RIEMPIRE IL DIAFRAMMA Certo, bisognerebbe rompere decisamente quel diaframma, non solo spirituale ma anche fisico, che s'è formato da noi fra la città costruita ed il mare. Per questo bisognerebbe non dimenticare che anche i diversi piani urbanistici del '900, solo raramente e mai compiutamente, hanno ricercato omologazioni od integrazioni con il fronte-mare (con il porto, il litorale, gli stagni, i canali, ecc.). Al contrario, pian piano le direttrici dell'espansione cittadina si sarebbero indirizzate altrove, lontane dal mare e dagli stagni, lasciandone i litorali come terra di nessuno. Così il fronte-mare cittadino, da San Paolo a Sant'Elia, è rimasto quanto di più confuso ed incongruo (per funzioni e tipologie di un mal costruito) si possa pensare. Non mi è facile comprendere quali ne siano state le cause, ma è certo che l'argomento non fu mai posto in bell'evidenza nell'agenda delle amministrazioni cittadine. Avendo permesso ad altri - alle autorità portuali, ferroviarie, demaniali e militari -, per indifferenza, acquiescenza o dabbenaggine, la possibilità di fare, di quel lungo litorale, “roba loro”. Sottraendolo così ad una cittadinanza, rimasta peraltro indifferente o disinteressata di fronte a cotanta usucapione.

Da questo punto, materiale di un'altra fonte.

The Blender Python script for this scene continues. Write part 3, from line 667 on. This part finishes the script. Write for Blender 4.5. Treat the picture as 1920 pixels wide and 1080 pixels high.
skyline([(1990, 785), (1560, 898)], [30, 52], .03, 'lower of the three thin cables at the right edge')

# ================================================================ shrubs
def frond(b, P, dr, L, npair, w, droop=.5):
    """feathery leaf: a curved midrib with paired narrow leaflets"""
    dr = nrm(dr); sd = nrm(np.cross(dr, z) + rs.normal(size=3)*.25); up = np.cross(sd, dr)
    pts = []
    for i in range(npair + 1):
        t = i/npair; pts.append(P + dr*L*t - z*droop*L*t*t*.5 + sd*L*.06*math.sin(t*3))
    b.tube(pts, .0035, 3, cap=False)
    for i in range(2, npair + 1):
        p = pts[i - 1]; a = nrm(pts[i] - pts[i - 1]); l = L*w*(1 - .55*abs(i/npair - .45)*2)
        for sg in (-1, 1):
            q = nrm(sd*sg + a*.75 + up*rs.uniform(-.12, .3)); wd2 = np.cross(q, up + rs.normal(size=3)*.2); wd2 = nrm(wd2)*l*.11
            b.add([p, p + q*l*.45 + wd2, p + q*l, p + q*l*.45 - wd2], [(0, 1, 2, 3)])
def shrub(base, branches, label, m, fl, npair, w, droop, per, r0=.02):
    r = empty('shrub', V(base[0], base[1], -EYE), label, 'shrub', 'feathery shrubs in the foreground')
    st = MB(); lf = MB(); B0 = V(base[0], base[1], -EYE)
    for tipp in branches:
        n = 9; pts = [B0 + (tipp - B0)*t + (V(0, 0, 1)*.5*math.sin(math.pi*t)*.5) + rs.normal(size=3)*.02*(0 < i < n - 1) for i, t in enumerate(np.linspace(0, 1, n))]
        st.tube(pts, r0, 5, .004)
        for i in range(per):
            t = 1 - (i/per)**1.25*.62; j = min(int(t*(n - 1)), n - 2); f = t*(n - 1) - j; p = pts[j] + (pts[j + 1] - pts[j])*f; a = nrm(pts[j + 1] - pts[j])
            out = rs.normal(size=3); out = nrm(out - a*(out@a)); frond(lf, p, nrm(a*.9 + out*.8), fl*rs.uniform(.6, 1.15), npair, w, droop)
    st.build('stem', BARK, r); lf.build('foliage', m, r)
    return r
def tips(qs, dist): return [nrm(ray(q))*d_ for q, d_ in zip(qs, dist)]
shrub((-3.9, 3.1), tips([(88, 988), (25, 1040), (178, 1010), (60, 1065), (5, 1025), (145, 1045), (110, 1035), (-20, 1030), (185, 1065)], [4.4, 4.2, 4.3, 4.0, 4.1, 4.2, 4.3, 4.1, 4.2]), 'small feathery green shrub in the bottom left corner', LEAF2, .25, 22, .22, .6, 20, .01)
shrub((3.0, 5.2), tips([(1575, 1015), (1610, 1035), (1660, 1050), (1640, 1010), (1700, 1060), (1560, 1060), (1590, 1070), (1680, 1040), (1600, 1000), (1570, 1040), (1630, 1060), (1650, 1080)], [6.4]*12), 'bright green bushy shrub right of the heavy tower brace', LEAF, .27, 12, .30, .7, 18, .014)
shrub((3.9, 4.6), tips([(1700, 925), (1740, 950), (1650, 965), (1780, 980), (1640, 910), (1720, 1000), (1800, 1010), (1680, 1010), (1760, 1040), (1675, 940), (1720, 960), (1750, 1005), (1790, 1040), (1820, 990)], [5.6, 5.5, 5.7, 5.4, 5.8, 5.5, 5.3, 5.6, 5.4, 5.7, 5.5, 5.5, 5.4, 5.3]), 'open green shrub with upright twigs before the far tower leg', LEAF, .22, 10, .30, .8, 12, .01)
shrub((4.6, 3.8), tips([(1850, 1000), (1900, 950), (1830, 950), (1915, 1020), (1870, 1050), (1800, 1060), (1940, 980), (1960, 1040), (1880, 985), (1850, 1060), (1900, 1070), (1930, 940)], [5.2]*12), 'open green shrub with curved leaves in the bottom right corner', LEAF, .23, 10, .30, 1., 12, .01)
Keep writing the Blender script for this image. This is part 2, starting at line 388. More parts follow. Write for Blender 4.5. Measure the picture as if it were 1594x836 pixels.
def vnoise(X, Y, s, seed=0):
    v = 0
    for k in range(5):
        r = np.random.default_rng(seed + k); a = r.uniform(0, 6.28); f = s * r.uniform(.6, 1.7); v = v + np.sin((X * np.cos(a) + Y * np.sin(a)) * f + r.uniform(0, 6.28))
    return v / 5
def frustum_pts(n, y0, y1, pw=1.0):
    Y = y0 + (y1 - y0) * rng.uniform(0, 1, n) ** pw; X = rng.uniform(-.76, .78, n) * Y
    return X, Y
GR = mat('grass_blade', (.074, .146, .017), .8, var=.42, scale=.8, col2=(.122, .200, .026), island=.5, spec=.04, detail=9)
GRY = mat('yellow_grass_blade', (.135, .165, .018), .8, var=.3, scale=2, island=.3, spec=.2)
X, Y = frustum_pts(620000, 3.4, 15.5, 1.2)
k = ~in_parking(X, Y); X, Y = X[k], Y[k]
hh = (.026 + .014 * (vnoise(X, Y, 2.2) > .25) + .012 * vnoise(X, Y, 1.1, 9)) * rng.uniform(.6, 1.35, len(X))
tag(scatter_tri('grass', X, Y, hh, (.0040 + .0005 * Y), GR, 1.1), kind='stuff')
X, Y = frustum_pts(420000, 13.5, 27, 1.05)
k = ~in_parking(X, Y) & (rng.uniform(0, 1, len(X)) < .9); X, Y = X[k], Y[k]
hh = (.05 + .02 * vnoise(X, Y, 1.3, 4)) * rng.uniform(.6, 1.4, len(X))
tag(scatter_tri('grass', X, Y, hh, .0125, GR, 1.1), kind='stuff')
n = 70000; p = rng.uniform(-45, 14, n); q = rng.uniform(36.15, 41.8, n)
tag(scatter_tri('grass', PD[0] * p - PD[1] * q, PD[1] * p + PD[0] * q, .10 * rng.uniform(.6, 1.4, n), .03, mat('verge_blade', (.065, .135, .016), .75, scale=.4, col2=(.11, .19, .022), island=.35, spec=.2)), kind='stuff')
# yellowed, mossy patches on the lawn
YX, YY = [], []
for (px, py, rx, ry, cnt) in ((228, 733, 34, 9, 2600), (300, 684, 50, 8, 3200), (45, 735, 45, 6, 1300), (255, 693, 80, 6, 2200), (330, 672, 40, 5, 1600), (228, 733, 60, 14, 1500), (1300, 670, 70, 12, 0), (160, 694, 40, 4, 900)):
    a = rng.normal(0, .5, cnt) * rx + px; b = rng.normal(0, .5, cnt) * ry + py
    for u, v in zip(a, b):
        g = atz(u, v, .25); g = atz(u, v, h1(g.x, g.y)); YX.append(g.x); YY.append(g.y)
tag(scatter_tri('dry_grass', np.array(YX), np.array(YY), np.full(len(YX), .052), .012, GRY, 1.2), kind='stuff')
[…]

PIOVENE Proprio su questo, lo scrittore Guido Piovene, in un suo intrigante reportage letterario su Cagliari, avrebbe notato come i cagliaritani gli fossero parsi «senza amore alcuno» per il loro mare, quasi insensibili, od anche estranei, di fronte allo spettacolo dello loro paradisiaca Baia degli Angeli, capace di sfidare in emozioni e bellezza quella famosissima di Rio. Occorrerebbe quindi ricostruire quel legame antico in modo da superare quella dicotomia urbanistica che fa pencolare Cagliari fra un modello di “città-colle” stile Urbino ed uno di “città-lineare” tipo Ferrara. Modelli incongrui, per quel che si capisce, per una città di mare. Ci sarebbe dunque da ripensare, con una differente narrazione urbanistica, tutto il water front cittadino - quel lungo litorale che collega le due lagune di levante e di ponente - per farne un punto d'eccellenza cittadina.
Ricorderò in proposito che qualche anno fa, a Venezia, si svolse un importante convegno internazionale proprio sul futuro degli assetti architettonici nelle città d'acqua o, meglio, su quali atouts urbanistici si dovesse puntare per ridare loro un nuovo splendore, dopo il declino della portualità ottocentesca con il passaggio dalla marineria “delle rinfuse” a quella dei porta-container. Ora, non sarebbe quindi un'idea da coltivare che anche a Cagliari, in un'auspicabile resipiscenza di cultura cittadina, si pensasse a qualcosa del genere, mobilitando intelligenze e saperi d'ogni dove, per trasferirci conoscenze, idee ed esempi capaci di metter su un piano di riqualificazione urbanistico-architettonico-ambientale del nostro intero sistema-acqua?
NARRAZIONE UNITARIA Un'iniziativa del genere, se mal non penso, servirebbe anche a far capire che a Giorgino, al campus universitario, alla promenade della via Roma, allo stadio ed al borgo di Sant'Elia, occorrerebbe dare una narrazione unitaria e non dei singoli e sbrindellati interventi architettonici. Sono infatti convinto che dovrà essere proprio l'acqua - quella “de su mari biu” e quelle morte delle due lagune - su cui dover puntare per rigenerare, urbanisticamente e paesaggisticamente, la città, dandole così un nuovo grande futuro.